An installment loan is good to have in your mix. If this (these) are the only installment loans you have, you may see a dip in scores once paid off. Seems counterintuitive, but I've learned that from reading threads here. If you already have another installment loan (car, house, SSL, etc), then you should get a bump when the student loan(s) is/are paid off. If your lender is reporting monthly it should be no more than a month before the payoff(s) is/are reported.
@thornbackwrote:
Paying them off will hurt your credit mix IF you have no other installment loans reporting. I this can drop your score as much as 30 points. If these are your only installments, I would suggest leaving at least one open with a balance until you are ready to replace it with a new loan (auto, mortgage, personal...).

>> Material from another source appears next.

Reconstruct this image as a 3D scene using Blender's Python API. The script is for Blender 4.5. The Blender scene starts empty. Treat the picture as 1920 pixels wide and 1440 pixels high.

They should report within 45 days of payoff - student loans are kind of slow to report. And some federal loans only report every 60 days.
Congrats on graduating!
I have a car loan that has been reporting for a few months and will continue for a few years. I'm curious what kind of bumps it will yield, if any. I could certainly use one.
Thank you!
@thornbackwrote:
That's where things get interesting/ complicated.
Since you'll be paying them down to zero thus, closing the accounts, the utilization against the original loan amounts will no longer be a factor. Only the util against the car loan amount will be a score factor - so you may not see an increase at all. You would only see a boost if you were leaving the student loans open with a low balance (passing one if the lower util thresholds), because you'd be affecting util.
Once all you have left is the car loan, the util will be based on the remaining balance / car loan amount - and if that percent is still high (which I imagine it is) then your score probably won't benefit.
It's just like aggregate util for credit cards - all balances / total CL. Any original loan amounts of a closed account no longer count. Does that make sense?
Do you think it would be wise to leave a low balance on each student loan account and pay them down over the next year while I lower the balance on my car loan account?
Personally, if I was ever in a position like that, I would pay down the ones with the highest monthly payments & leave an installment with the lowest payment for awhile to help build that mix & credit history.